Review - 'Sing, Unburied, Sing' by Jesmyn Ward


To me, Sing, Unburied, Sing feels like two separate stories. One is the advertised tale of Jojo coming of age with a black drug-abusing mother and a white just-out-of-jail father. Jojo takes care of his young sister Kayla and lives with his black grandparents, Mam and Pop, all the while trying to grow up and figure out who he is. Seeing the world through Jojo's eyes is raw and painful, but also beautiful because they capture Mam and Pop's love for him and Kayla.

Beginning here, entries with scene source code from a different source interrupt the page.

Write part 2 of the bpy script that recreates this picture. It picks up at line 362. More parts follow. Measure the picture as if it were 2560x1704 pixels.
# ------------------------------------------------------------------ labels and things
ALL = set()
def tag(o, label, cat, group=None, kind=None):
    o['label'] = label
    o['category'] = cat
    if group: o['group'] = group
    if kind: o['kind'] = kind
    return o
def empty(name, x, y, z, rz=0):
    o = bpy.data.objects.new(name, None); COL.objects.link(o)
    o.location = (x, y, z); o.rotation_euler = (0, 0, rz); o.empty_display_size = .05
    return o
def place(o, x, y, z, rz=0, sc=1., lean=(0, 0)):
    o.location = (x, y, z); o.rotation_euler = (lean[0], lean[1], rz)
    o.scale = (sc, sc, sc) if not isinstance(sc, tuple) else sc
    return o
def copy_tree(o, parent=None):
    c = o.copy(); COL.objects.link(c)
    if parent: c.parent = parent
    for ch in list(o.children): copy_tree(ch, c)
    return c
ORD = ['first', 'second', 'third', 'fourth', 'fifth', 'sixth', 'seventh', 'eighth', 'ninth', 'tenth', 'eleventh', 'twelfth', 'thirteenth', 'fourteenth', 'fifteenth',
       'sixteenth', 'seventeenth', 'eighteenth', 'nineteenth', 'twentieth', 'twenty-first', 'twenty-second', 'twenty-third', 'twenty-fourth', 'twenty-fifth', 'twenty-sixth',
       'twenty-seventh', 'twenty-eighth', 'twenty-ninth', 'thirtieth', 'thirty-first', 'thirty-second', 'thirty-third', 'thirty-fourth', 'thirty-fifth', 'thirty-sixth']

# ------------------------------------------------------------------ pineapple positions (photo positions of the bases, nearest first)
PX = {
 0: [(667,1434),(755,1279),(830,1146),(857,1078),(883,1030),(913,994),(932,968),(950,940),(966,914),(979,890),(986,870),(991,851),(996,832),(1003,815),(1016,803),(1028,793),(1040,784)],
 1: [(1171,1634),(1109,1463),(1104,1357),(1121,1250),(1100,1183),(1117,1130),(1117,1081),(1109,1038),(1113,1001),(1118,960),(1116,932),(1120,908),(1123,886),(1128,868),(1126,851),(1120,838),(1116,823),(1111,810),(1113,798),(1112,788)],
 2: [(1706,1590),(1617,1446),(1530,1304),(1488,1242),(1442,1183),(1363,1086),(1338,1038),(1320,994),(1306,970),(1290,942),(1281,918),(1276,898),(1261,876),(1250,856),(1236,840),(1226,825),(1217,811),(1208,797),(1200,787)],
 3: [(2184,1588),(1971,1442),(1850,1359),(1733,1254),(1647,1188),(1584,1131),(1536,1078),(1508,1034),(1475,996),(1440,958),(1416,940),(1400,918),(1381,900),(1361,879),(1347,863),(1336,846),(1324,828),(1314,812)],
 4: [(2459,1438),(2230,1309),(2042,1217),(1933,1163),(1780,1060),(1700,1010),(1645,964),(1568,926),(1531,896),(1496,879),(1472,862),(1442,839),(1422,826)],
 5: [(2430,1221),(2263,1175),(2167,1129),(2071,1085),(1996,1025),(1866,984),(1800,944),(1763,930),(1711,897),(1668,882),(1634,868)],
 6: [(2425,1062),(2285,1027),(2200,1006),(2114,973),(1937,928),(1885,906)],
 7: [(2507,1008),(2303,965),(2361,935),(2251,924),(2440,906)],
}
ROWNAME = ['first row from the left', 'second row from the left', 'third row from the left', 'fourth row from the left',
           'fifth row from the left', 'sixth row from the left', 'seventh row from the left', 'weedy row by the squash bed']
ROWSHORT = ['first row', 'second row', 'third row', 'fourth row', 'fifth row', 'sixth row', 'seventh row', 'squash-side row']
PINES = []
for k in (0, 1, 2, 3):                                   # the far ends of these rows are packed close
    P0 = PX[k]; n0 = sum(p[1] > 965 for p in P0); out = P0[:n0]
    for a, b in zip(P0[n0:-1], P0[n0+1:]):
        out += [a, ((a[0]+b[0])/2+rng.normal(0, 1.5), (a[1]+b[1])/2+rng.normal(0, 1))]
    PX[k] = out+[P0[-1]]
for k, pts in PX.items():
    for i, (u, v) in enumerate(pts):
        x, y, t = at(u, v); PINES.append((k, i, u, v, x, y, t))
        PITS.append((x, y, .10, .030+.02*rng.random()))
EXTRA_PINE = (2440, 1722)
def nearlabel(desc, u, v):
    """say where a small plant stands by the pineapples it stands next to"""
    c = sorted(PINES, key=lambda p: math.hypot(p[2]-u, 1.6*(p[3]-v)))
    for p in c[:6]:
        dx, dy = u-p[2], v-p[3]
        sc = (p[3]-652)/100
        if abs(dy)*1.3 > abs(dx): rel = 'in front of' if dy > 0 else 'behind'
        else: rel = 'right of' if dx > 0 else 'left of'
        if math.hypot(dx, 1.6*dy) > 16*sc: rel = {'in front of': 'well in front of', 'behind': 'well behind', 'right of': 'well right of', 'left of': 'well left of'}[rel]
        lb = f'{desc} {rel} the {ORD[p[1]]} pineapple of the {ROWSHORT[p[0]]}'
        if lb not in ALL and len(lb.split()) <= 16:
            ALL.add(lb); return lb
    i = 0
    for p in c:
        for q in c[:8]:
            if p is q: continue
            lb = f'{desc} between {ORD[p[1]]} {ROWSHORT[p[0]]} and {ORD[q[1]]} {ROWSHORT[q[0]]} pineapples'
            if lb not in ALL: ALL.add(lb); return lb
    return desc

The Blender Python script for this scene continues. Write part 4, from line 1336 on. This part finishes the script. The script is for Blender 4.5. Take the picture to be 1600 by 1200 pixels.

I do feel like there was a missed opportunity with Leonie, Jojo's mother. We get passages from her perspective, but they are just one-dimensional, showing her as essentially the bad guy who neglects her kids for drugs or hits them when she is occasionally present. But we don't get her motivations. Often it's portrayed as she does bad things just because. For a book that so lovingly created Jojo's character, I wish the supporting cast is more three-dimensional.

The other story is about ghosts. There's a few of them hanging around, and whenever it's their perspective in the book, it's hard to read. The words are beautiful, but once you string them into sentences, they don't always make sense and they slow down the book. To me, if they were taken out of the tale altogether and we got more of the other story, this book would have been better for it.